All these types of train had hinged doors that had to be opened by the passengers. They could cause problems for passengers trying to get off when the train was beyond the platform – there was a chance of falling onto the trackside if the door was opened expecting a platform to be present!

The franchise was taken over by Southern Railway in 2004 and they introduced new class 377 four-car units for all services. These trains have doors controlled by the guard, air conditioning and are painted pale green and white.

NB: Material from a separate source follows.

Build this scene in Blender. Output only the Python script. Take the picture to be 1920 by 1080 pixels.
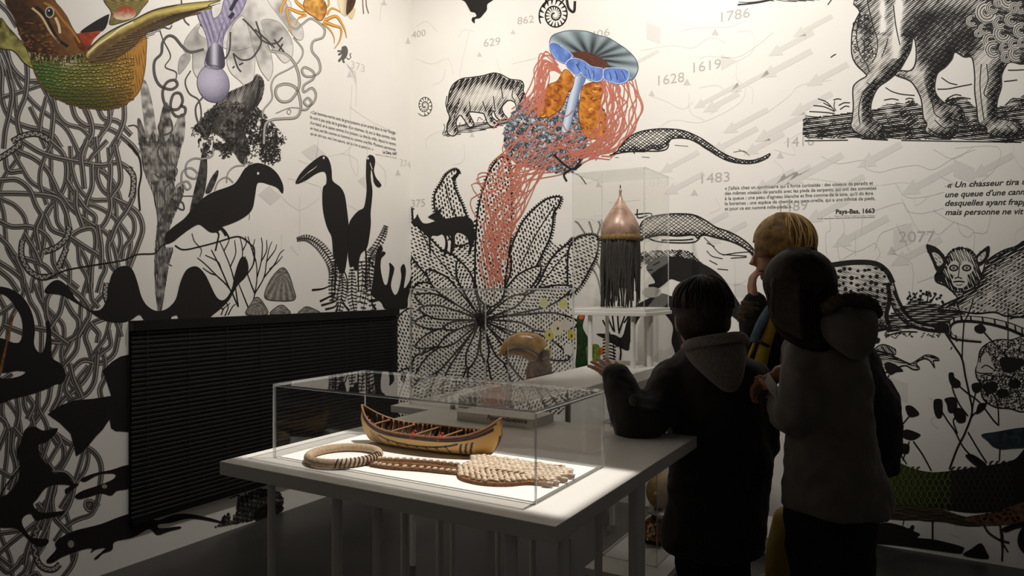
import bpy, bmesh, math, random
import numpy as np
from mathutils import Vector, Matrix
from mathutils.geometry import tessellate_polygon

random.seed(7); RNG = np.random.default_rng(11)
scene = bpy.context.scene
for o in list(bpy.data.objects): bpy.data.objects.remove(o)
COL = scene.collection

# ---------------------------------------------------------------- camera
FPX, CX, HY, EYE = 1330.0, 960.0, 535.0, 1.25      # focal length in pixels, centre, horizon, eye height
cam_d = bpy.data.cameras.new('camera'); cam = bpy.data.objects.new('camera', cam_d); COL.objects.link(cam)
cam_d.sensor_width = 36.0; cam_d.lens = FPX / 1920.0 * 36.0
cam_d.shift_y = -(540.0 - HY) / 1920.0
cam_d.clip_start = 0.02
cam.location = (0, 0, EYE); cam.rotation_euler = (math.pi/2, 0, 0)
scene.camera = cam

# room axes: A runs along the left wall away from us, B along the back wall to the right
A = Vector((0.5107, 0.8598, 0)); B = Vector((0.8598, -0.5107, 0))
ROT = math.atan2(B.y, B.x)
P_BACK, Q_LEFT = 3.838, -3.085
def PQ(p, q, z=0.0): return Vector((p*A.x+q*B.x, p*A.y+q*B.y, z))
def W(u, v, D): return Vector(((u-CX)/FPX*D, D, EYE-(v-HY)/FPX*D))          # a point seen at u,v standing D metres away
def WZ(u, v, z): D = (EYE-z)*FPX/(v-HY); return Vector(((u-CX)/FPX*D, D, z))  # a point lying on a level surface

# ---------------------------------------------------------------- world, lights, exposure
vs = scene.view_settings
vs.view_transform = 'Standard'; vs.look = 'None'; vs.gamma = 1.0; vs.use_curve_mapping = False; vs.exposure = 0.0
scene.cycles.transparent_max_bounces = 40
world = bpy.data.worlds.new('world'); scene.world = world; world.use_nodes = True
world.node_tree.nodes['Background'].inputs[0].default_value = (1.0, 0.93, 0.84, 1)
world.node_tree.nodes['Background'].inputs[1].default_value = 0.05

def spot(name, loc, target, power, angle, blend=1.0, color=(1, 0.964, 0.918), radius=0.06):
    d = bpy.data.lights.new(name, 'SPOT'); d.energy = power; d.color = color
    d.spot_size = math.radians(angle); d.spot_blend = blend; d.shadow_soft_size = radius
    o = bpy.data.objects.new(name, d); COL.objects.link(o); o.location = loc
    o.rotation_euler = (Vector(target)-Vector(loc)).to_track_quat('-Z', 'Y').to_euler()
    return o
def framed(o, hx0, hx1, hy0, hy1, soft=0.004):
    """framing projector: shutters cut the beam to a rectangle"""
    d = o.data; d.use_nodes = True; nt = d.node_tree; n = nt.nodes; L = nt.links
    em = n['Emission']; tc = n.new('ShaderNodeTexCoord'); sp = n.new('ShaderNodeSeparateXYZ'); L.new(tc.outputs['Normal'], sp.inputs[0])
    def m(op, a, b=None):
        k = n.new('ShaderNodeMath'); k.operation = op
        for i, x in enumerate((a, b)):
            if x is None: continue
            if isinstance(x, (int, float)): k.inputs[i].default_value = x
            else: L.new(x, k.inputs[i])
        return k.outputs[0]
    az = m('ABSOLUTE', sp.outputs[2]); x = m('DIVIDE', sp.outputs[0], az); y = m('DIVIDE', sp.outputs[1], az)
    def edge(v, lo, hi):
        mr = n.new('ShaderNodeMapRange'); mr.interpolation_type = 'SMOOTHSTEP'; L.new(v, mr.inputs[0])
        mr.inputs[1].default_value = lo; mr.inputs[2].default_value = hi; mr.inputs[3].default_value = 0; mr.inputs[4].default_value = 1
        return mr.outputs[0]
    e = m('MULTIPLY', edge(x, hx0-soft, hx0+soft), m('SUBTRACT', 1.0, edge(x, hx1-soft, hx1+soft)))
    f = m('MULTIPLY', edge(y, hy0-soft, hy0+soft), m('SUBTRACT', 1.0, edge(y, hy1-soft, hy1+soft)))
    L.new(m('MULTIPLY', e, f), em.inputs[1])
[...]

First and second class accommodation was provided on all trains, although up to the early 1960’s second class was named third class. Toilet facilities were provided on all trains.

Tickets and Fares
Tickets are sold from an office in the main building on the up platform between 6.30am and 5 pm. At all times, tickets can be purchased from a new machine just outside the main entrance. Fares are revised in mid-January. From mid-January 2006, a full-price return ticket to London cost £25.20. A weekly season ticket that allowed unlimited travel for seven days was available from any day of the week cost £75. A monthly season ticket, available from any day in the month, cost £234. Off-peak return tickets to London purchased for travel after 9.30am cost £15 while at weekends there was a special fare to Victoria at £10. First class fares were approximately 50% more than second class.

Some of the above information is from ‘Crawley to Littlehampton’ by Vic Mitchell and Keith Smith published in 1986.